If Salazar’s bill becomes law without codifying the nominal standard, the case law set by the Court of Appeals would still apply, said Steve Zansberg, a media-law attorney and president of the Colorado Freedom of Information Coalition.

“This bill (as amended) doesn’t change the current law with respect to the nominal standard. We go back to the existing state of common law, to the judicial-made law,” Zansberg said. That means what governments are allowed to charge for filling record requests – a function of hours multiplied by an hourly rate – still must be “nominal.”

Geoff Wilson, general counsel for the Colorado Municipal League, testified during the committee hearing that cities and towns were against codifying the nominal standard in HB 14-1193 because the Court of Appeals’ guidance has been interpreted in different ways by different attorneys.

“What is the standard?” Wilson said. “Some attorneys say it’s ‘nominal.’ Some attorneys say it’s “reasonable.’ You know the joke, you ask three attorneys their opinion and you get five opinions.”

He criticized the original version of Salazar’s bill as putting into statute “the very vague language that this bill is supposed to save us from…In our view, the codification of the ambiguity doesn’t benefit us in local government.

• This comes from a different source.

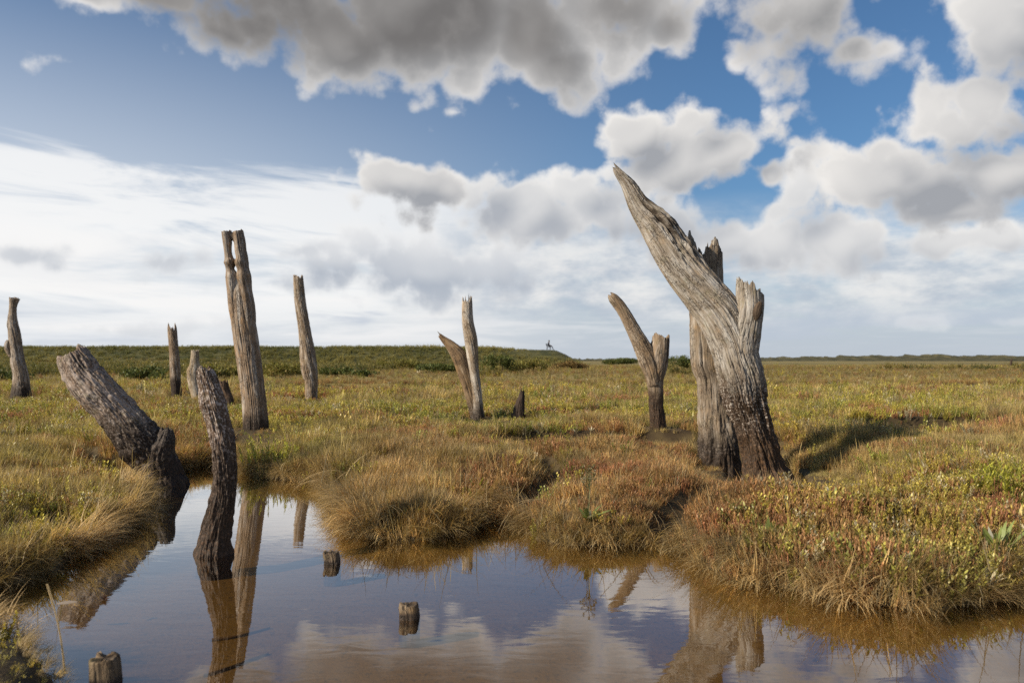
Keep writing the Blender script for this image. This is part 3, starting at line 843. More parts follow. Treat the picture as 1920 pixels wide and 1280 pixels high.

It doesn’t benefit the public. It benefits trial lawyers that make their living suing local governments.”

But Luis Toro, executive director of Colorado Ethics Watch, said putting the nominal standard in the bill would add certainty and “preclude some big lawsuit” over how the Court of Appeals’ rulings should be understood.

An alliance of left-of-center and right-of-center activist organizations testified in favor of HB 14-1193 with it original wording.

Jon Caldara, president of the conservative Independence Institute, said the legislation was needed to establish statewide consistency among governments that now charge varying amounts – some unreasonably high – to research and compile public records.

“The people of Colorado, no matter the size of their wallets, should be able to peer inside the inner workings of their government,” Caldara said.

“I don’t get a chance to say this very often – Mr. Caldara echoed my feelings about this bill,” said Elena Nunez, executive director of Colorado Common Cause.  She reminded committee members that “the goal of the open records act is to create more transparency… and it’s appropriate that these records be accessible to all without having to pay significant costs.”

Note: The board of directors of the Colorado Freedom of Information Coalition voted to support HB 14-1193 in the version as introduced.